→ **What you should do**
Your task is to repeat all of the material exactly.

→ **Data excerpt**

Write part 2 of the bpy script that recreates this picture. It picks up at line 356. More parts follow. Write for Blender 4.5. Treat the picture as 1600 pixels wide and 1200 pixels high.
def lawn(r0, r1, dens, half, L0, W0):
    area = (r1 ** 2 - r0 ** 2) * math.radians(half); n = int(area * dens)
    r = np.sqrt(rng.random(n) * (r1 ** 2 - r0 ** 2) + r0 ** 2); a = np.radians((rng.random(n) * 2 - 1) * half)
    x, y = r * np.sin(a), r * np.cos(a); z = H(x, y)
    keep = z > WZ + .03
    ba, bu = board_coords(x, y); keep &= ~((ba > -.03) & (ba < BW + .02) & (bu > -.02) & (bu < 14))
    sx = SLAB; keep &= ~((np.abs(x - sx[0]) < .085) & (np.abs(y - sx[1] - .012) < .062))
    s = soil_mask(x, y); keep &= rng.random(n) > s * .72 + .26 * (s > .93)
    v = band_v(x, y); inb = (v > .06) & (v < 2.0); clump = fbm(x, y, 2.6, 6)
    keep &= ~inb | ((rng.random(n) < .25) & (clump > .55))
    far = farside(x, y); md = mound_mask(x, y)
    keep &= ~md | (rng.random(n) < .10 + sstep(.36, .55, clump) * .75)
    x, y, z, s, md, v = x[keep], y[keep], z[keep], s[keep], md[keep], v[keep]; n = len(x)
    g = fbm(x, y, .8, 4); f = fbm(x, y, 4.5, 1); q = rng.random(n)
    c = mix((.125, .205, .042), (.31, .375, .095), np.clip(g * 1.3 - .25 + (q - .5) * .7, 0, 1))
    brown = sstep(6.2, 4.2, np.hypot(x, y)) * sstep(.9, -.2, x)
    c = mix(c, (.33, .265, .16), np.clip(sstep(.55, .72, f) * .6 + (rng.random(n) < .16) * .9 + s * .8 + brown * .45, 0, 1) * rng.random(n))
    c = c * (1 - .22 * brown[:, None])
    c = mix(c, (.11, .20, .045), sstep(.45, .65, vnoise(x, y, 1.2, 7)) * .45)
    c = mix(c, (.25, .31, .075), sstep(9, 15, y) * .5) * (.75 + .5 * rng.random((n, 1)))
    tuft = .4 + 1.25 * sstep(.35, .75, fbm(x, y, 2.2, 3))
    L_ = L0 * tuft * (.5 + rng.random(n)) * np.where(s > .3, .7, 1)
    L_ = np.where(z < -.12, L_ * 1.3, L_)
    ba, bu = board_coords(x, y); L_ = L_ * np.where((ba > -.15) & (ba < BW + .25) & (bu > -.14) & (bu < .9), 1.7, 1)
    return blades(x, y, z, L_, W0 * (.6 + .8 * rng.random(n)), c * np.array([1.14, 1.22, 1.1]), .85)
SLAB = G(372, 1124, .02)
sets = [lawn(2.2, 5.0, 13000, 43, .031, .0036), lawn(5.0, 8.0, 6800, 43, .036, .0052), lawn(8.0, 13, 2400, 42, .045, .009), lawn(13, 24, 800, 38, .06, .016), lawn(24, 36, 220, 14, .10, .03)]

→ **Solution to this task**
Write part 2 of the bpy script that recreates this picture. It picks up at line 356. More parts follow. Write for Blender 4.5. Treat the picture as 1600 pixels wide and 1200 pixels high.
def lawn(r0, r1, dens, half, L0, W0):
    area = (r1 ** 2 - r0 ** 2) * math.radians(half); n = int(area * dens)
    r = np.sqrt(rng.random(n) * (r1 ** 2 - r0 ** 2) + r0 ** 2); a = np.radians((rng.random(n) * 2 - 1) * half)
    x, y = r * np.sin(a), r * np.cos(a); z = H(x, y)
    keep = z > WZ + .03
    ba, bu = board_coords(x, y); keep &= ~((ba > -.03) & (ba < BW + .02) & (bu > -.02) & (bu < 14))
    sx = SLAB; keep &= ~((np.abs(x - sx[0]) < .085) & (np.abs(y - sx[1] - .012) < .062))
    s = soil_mask(x, y); keep &= rng.random(n) > s * .72 + .26 * (s > .93)
    v = band_v(x, y); inb = (v > .06) & (v < 2.0); clump = fbm(x, y, 2.6, 6)
    keep &= ~inb | ((rng.random(n) < .25) & (clump > .55))
    far = farside(x, y); md = mound_mask(x, y)
    keep &= ~md | (rng.random(n) < .10 + sstep(.36, .55, clump) * .75)
    x, y, z, s, md, v = x[keep], y[keep], z[keep], s[keep], md[keep], v[keep]; n = len(x)
    g = fbm(x, y, .8, 4); f = fbm(x, y, 4.5, 1); q = rng.random(n)
    c = mix((.125, .205, .042), (.31, .375, .095), np.clip(g * 1.3 - .25 + (q - .5) * .7, 0, 1))
    brown = sstep(6.2, 4.2, np.hypot(x, y)) * sstep(.9, -.2, x)
    c = mix(c, (.33, .265, .16), np.clip(sstep(.55, .72, f) * .6 + (rng.random(n) < .16) * .9 + s * .8 + brown * .45, 0, 1) * rng.random(n))
    c = c * (1 - .22 * brown[:, None])
    c = mix(c, (.11, .20, .045), sstep(.45, .65, vnoise(x, y, 1.2, 7)) * .45)
    c = mix(c, (.25, .31, .075), sstep(9, 15, y) * .5) * (.75 + .5 * rng.random((n, 1)))
    tuft = .4 + 1.25 * sstep(.35, .75, fbm(x, y, 2.2, 3))
    L_ = L0 * tuft * (.5 + rng.random(n)) * np.where(s > .3, .7, 1)
    L_ = np.where(z < -.12, L_ * 1.3, L_)
    ba, bu = board_coords(x, y); L_ = L_ * np.where((ba > -.15) & (ba < BW + .25) & (bu > -.14) & (bu < .9), 1.7, 1)
    return blades(x, y, z, L_, W0 * (.6 + .8 * rng.random(n)), c * np.array([1.14, 1.22, 1.1]), .85)
SLAB = G(372, 1124, .02)
sets = [lawn(2.2, 5.0, 13000, 43, .031, .0036), lawn(5.0, 8.0, 6800, 43, .036, .0052), lawn(8.0, 13, 2400, 42, .045, .009), lawn(13, 24, 800, 38, .06, .016), lawn(24, 36, 220, 14, .10, .03)]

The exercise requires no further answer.